> _Aim_
Up to and including the line containing "F = 900.0; H", please reproduce the lines of the listing below, starting from the top.

> _Data to process_
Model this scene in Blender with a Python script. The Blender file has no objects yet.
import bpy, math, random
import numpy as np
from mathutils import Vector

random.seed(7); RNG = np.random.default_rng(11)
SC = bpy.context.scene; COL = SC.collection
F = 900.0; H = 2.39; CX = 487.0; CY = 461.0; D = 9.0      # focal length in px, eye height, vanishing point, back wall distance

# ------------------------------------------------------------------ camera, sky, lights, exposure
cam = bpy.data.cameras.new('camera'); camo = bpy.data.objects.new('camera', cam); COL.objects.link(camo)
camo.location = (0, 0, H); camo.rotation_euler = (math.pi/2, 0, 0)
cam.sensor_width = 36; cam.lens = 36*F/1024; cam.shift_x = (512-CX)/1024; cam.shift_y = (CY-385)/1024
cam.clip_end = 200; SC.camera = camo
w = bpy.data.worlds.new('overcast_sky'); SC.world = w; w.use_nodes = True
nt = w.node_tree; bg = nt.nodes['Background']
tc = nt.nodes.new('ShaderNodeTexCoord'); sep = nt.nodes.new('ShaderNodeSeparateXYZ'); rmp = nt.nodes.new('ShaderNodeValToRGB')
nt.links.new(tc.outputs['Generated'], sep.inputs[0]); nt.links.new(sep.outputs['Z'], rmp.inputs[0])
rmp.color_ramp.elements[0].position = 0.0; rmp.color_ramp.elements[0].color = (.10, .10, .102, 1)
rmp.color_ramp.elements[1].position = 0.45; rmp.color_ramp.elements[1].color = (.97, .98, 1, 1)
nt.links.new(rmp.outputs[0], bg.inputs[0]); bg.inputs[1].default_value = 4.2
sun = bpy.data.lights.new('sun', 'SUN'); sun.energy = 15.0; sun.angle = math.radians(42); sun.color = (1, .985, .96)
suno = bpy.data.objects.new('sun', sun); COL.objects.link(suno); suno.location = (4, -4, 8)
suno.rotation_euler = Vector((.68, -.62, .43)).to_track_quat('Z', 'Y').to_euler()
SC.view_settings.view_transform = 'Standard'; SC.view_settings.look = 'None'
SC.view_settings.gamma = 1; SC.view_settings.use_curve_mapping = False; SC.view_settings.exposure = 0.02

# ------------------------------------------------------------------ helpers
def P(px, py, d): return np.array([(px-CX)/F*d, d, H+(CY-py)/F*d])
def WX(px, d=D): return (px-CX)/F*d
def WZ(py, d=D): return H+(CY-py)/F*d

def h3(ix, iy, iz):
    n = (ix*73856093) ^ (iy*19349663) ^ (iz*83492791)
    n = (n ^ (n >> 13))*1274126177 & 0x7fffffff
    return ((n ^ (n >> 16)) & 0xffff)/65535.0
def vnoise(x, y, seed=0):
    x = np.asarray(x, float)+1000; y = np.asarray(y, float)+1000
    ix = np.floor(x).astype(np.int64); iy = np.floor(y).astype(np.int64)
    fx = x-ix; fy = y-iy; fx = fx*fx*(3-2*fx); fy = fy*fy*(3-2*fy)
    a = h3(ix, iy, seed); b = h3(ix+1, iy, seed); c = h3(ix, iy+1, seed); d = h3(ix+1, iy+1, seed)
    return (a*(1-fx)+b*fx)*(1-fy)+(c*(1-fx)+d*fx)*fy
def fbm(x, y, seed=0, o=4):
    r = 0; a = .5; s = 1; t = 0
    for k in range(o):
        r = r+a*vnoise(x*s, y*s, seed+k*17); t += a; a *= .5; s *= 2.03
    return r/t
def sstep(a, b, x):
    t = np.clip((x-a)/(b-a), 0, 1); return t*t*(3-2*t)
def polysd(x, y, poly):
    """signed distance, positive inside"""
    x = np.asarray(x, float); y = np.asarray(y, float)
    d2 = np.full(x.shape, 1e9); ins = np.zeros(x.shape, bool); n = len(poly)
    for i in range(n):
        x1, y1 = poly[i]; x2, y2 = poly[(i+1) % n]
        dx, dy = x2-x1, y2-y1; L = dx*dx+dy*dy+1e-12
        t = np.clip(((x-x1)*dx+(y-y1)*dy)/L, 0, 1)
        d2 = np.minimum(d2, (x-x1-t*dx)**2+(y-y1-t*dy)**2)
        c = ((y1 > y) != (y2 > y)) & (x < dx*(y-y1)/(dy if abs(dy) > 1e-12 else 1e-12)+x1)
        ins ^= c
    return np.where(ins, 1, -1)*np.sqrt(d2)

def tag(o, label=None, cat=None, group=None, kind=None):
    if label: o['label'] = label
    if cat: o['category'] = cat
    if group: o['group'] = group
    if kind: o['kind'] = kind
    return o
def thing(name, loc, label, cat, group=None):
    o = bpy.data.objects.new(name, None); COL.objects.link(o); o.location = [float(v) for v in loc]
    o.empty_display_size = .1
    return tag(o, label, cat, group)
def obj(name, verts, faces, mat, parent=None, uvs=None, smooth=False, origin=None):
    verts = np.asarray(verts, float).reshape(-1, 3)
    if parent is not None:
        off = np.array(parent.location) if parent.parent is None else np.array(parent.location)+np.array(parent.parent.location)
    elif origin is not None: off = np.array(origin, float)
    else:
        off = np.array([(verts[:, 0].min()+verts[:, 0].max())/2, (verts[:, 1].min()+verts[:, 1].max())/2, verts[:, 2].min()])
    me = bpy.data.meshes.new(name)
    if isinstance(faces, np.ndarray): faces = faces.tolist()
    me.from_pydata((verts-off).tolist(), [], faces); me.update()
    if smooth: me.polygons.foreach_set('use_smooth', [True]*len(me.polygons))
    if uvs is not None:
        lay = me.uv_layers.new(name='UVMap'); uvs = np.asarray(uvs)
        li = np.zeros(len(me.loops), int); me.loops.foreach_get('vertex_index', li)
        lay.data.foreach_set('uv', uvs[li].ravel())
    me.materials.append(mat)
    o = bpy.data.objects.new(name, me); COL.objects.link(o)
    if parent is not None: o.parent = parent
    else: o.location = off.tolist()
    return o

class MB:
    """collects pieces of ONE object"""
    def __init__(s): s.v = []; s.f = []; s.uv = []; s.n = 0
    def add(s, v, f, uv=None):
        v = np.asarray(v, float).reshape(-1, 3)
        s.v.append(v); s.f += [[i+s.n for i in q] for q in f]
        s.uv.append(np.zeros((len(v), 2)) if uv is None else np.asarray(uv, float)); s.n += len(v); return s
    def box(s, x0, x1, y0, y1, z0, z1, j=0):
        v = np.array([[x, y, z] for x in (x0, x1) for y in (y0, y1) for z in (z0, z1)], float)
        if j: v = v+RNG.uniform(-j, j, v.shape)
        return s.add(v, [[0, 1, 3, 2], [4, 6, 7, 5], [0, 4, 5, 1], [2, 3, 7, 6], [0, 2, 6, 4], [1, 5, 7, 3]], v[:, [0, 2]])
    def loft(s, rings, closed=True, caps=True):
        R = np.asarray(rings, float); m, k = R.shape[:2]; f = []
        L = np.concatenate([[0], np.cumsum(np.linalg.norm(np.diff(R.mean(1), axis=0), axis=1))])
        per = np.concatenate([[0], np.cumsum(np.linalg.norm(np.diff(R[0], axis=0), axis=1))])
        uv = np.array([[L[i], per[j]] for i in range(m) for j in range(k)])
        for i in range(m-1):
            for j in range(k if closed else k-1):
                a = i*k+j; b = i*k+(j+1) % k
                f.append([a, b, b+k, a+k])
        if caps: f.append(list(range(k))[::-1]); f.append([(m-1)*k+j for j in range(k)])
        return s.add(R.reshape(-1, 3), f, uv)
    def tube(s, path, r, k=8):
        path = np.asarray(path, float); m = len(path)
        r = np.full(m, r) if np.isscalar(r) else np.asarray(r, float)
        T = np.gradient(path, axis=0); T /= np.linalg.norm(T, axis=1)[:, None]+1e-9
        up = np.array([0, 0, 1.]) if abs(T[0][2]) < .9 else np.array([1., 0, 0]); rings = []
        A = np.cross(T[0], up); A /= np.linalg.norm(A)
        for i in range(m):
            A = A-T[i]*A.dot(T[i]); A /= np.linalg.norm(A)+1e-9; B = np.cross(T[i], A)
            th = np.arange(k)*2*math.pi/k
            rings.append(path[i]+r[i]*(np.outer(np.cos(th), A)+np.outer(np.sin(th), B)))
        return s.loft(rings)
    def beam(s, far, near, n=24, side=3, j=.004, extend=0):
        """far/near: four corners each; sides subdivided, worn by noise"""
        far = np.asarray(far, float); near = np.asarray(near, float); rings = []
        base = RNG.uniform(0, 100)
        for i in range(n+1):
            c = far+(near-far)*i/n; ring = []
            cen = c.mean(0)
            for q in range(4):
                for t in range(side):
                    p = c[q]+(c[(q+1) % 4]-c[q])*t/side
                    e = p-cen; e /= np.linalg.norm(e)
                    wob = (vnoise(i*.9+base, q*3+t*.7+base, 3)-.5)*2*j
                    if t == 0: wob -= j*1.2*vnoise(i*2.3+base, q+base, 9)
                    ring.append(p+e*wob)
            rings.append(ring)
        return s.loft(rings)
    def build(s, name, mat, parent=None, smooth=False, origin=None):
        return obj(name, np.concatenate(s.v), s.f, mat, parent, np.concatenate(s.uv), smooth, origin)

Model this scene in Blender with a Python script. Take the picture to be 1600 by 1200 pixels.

> _Exercise solution_
Model this scene in Blender with a Python script. The Blender file has no objects yet.
import bpy, math, random
import numpy as np
from mathutils import Vector

random.seed(7); RNG = np.random.default_rng(11)
SC = bpy.context.scene; COL = SC.collection
F = 900.0; H = 2.39; CX = 487.0; CY = 461.0; D = 9.0      # focal length in px, eye height, vanishing point, back wall distance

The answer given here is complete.